____ GIVEN INFORMATION
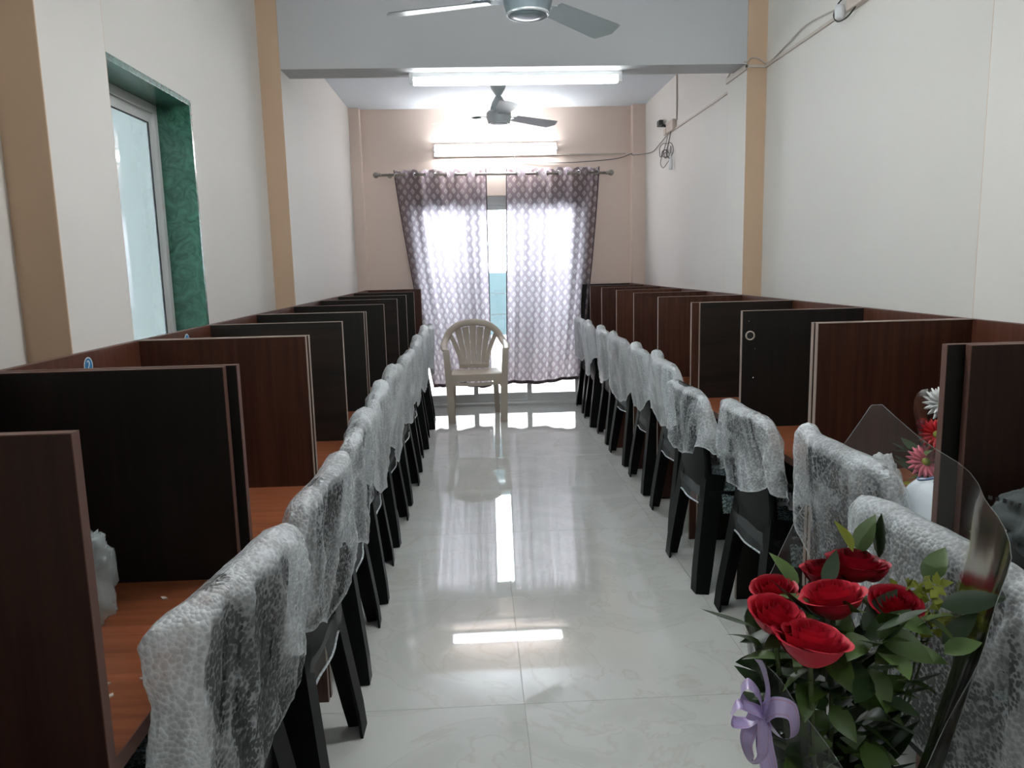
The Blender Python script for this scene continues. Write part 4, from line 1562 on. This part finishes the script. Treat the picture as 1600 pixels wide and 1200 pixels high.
def ribbon(path, w, twist0=0.0, twist1=0.0, stripes=True):
    P_ = smoothpath(path, 7)
    n = len(P_)
    rows = []
    for i, p in enumerate(P_):
        t = (P_[min(i + 1, n - 1)] - P_[max(i - 1, 0)]).normalized()
        # ribbon width direction: across the loop plane (x-z), i.e. mostly along y
        wd = Vector((.35, 1, .15))
        wd = (wd - t * wd.dot(t)).normalized()
        ang = twist0 + (twist1 - twist0) * i / (n - 1)
        nd = t.cross(wd)
        wd = wd * cos(ang) + nd * sin(ang)
        rows.append((p, wd, nd))
    b = MB()
    vs, fs, ms = [], [], []
    cuts = [-1, -.72, -.66, .66, .72, 1]
    for p, wd, nd in rows:
        for c_ in cuts:
            vs.append(p + wd * (w / 2 * c_))
    k = len(cuts)
    for j in range(n - 1):
        for i in range(k - 1):
            fs.append((j * k + i, j * k + i + 1, (j + 1) * k + i + 1, (j + 1) * k + i))
            ms.append(1 if i in (1, 3) else 0)
    b.v, b.f, b.m = [tuple(v) for v in vs], fs, ms
    o = b.obj('ribbon_loop', [MT['ribbon'], MT['ribbonline']], bq, RC, smooth=True)
    o.scale = (.80, .80, 1.0)
    return o


ribbon([(0, 0, 0), (-.012, -.01, .030), (-.030, -.012, .046), (-.038, -.005, .030), (-.020, 0, .008), (0, 0, 0)], .024)
ribbon([(0, 0, 0), (-.020, -.01, .012), (-.046, -.014, .020), (-.052, -.008, -.002), (-.024, 0, -.010), (0, 0, 0)], .022)
ribbon([(0, 0, 0), (.012, -.016, .016), (.034, -.024, .012), (.040, -.020, -.020), (.022, -.012, -.026), (0, 0, -.004)], .026, .6, .6)
ribbon([(0, 0, 0), (-.006, -.018, -.012), (-.010, -.026, -.040), (-.022, -.02, -.052), (-.028, -.008, -.030), (-.010, 0, 0)], .026, .8, .8)
ribbon([(0, 0, 0), (.002, -.012, -.035), (.010, -.014, -.075), (.006, -.010, -.115), (.014, -.008, -.150)], .020, .9, 1.6)
ribbon([(0, 0, 0), (-.008, -.010, -.03), (.002, -.02, -.07), (.016, -.016, -.11), (.010, -.008, -.16)], .018, .4, 1.9)
ribbon([(.0, .0, 0), (.006, 0, .028), (.000, .004, .055), (-.010, .002, .07)], .016, .2, .9)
________
- WHAT YOU HAVE TO DO
Skip the images and write out the rest of the listing exactly.

- TASK OUTPUT
The Blender Python script for this scene continues. Write part 4, from line 1562 on. This part finishes the script. Treat the picture as 1600 pixels wide and 1200 pixels high.
def ribbon(path, w, twist0=0.0, twist1=0.0, stripes=True):
    P_ = smoothpath(path, 7)
    n = len(P_)
    rows = []
    for i, p in enumerate(P_):
        t = (P_[min(i + 1, n - 1)] - P_[max(i - 1, 0)]).normalized()
        # ribbon width direction: across the loop plane (x-z), i.e. mostly along y
        wd = Vector((.35, 1, .15))
        wd = (wd - t * wd.dot(t)).normalized()
        ang = twist0 + (twist1 - twist0) * i / (n - 1)
        nd = t.cross(wd)
        wd = wd * cos(ang) + nd * sin(ang)
        rows.append((p, wd, nd))
    b = MB()
    vs, fs, ms = [], [], []
    cuts = [-1, -.72, -.66, .66, .72, 1]
    for p, wd, nd in rows:
        for c_ in cuts:
            vs.append(p + wd * (w / 2 * c_))
    k = len(cuts)
    for j in range(n - 1):
        for i in range(k - 1):
            fs.append((j * k + i, j * k + i + 1, (j + 1) * k + i + 1, (j + 1) * k + i))
            ms.append(1 if i in (1, 3) else 0)
    b.v, b.f, b.m = [tuple(v) for v in vs], fs, ms
    o = b.obj('ribbon_loop', [MT['ribbon'], MT['ribbonline']], bq, RC, smooth=True)
    o.scale = (.80, .80, 1.0)
    return o


ribbon([(0, 0, 0), (-.012, -.01, .030), (-.030, -.012, .046), (-.038, -.005, .030), (-.020, 0, .008), (0, 0, 0)], .024)
ribbon([(0, 0, 0), (-.020, -.01, .012), (-.046, -.014, .020), (-.052, -.008, -.002), (-.024, 0, -.010), (0, 0, 0)], .022)
ribbon([(0, 0, 0), (.012, -.016, .016), (.034, -.024, .012), (.040, -.020, -.020), (.022, -.012, -.026), (0, 0, -.004)], .026, .6, .6)
ribbon([(0, 0, 0), (-.006, -.018, -.012), (-.010, -.026, -.040), (-.022, -.02, -.052), (-.028, -.008, -.030), (-.010, 0, 0)], .026, .8, .8)
ribbon([(0, 0, 0), (.002, -.012, -.035), (.010, -.014, -.075), (.006, -.010, -.115), (.014, -.008, -.150)], .020, .9, 1.6)
ribbon([(0, 0, 0), (-.008, -.010, -.03), (.002, -.02, -.07), (.016, -.016, -.11), (.010, -.008, -.16)], .018, .4, 1.9)
ribbon([(.0, .0, 0), (.006, 0, .028), (.000, .004, .055), (-.010, .002, .07)], .016, .2, .9)